The Liberals, in irresponsible high dudgeon yesterday, knew the outlines of this deal when they were in office. Nonetheless, they insisted, when in power, on going for broke, demanding unfettered softwood access and return of all collected money -- demands backed by NAFTA rulings, politically popular in Canada, but of no political force in the U.S.

Canada's problems in softwood lumber were not only south of the border. Canada's softwood industry was always split; as were the provinces.

No deal -- no matter which party governed Ottawa -- could possibly have satisfied all industrial and provincial concerns in Canada.

Perhaps the most long-term salutary benefit from the screaming opposition of some provincial voices to this deal will be to make the neophyte Conservatives in Ottawa understand how difficult, and usually futile, it is to try to please all provinces all the time.

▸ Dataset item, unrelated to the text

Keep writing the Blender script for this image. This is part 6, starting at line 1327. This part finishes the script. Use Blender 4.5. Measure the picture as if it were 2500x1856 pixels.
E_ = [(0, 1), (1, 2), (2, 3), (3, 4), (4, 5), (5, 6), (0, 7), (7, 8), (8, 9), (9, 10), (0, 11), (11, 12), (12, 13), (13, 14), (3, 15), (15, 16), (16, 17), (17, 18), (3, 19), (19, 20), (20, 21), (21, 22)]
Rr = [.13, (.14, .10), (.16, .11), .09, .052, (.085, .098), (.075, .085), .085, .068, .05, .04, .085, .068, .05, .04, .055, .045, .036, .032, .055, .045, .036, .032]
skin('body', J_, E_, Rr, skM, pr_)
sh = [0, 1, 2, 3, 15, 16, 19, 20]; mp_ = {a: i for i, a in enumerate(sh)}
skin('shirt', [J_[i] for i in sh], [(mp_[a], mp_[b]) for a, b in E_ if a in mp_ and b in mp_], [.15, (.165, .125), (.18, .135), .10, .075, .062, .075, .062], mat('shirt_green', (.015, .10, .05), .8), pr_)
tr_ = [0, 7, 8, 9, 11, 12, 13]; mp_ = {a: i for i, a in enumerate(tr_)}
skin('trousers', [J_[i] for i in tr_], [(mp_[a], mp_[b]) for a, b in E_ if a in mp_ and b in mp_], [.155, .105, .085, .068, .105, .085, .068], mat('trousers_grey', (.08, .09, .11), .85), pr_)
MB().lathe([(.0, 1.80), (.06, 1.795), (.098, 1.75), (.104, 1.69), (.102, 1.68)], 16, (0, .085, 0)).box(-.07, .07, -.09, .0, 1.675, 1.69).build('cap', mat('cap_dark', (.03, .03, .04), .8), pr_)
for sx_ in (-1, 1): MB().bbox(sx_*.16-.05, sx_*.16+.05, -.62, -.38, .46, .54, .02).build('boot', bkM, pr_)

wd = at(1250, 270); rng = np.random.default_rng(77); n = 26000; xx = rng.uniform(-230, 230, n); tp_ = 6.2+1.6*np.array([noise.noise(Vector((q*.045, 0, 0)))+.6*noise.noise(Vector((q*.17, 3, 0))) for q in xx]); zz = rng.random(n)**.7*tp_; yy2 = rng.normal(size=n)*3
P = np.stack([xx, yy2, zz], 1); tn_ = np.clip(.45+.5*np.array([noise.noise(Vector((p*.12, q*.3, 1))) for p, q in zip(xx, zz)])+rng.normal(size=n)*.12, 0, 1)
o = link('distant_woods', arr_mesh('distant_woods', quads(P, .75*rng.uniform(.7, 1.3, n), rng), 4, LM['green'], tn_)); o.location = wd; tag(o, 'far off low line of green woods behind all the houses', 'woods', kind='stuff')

No deal -- no matter which federal government negotiated it -- would ever have satisfied all Canadian interests. To have waited for unanimity would have been to wait forever. Such is the luxury reserved to a party such as the NDP that will wait forever to be in power; such was not the luxury that Canada could afford.

This deal, it is true, rewards bad U.S. behaviour. It does signal that U.S. interests can twist and ignore NAFTA. It does repay a certain extortion by allowing the U.S. to keep some of the tariff money it collected. And it is managed, not free, trade.

But the deal brings peace at a reasonable price, provides stability, meets the test of what was possible under the circumstances, and should therefore be supported.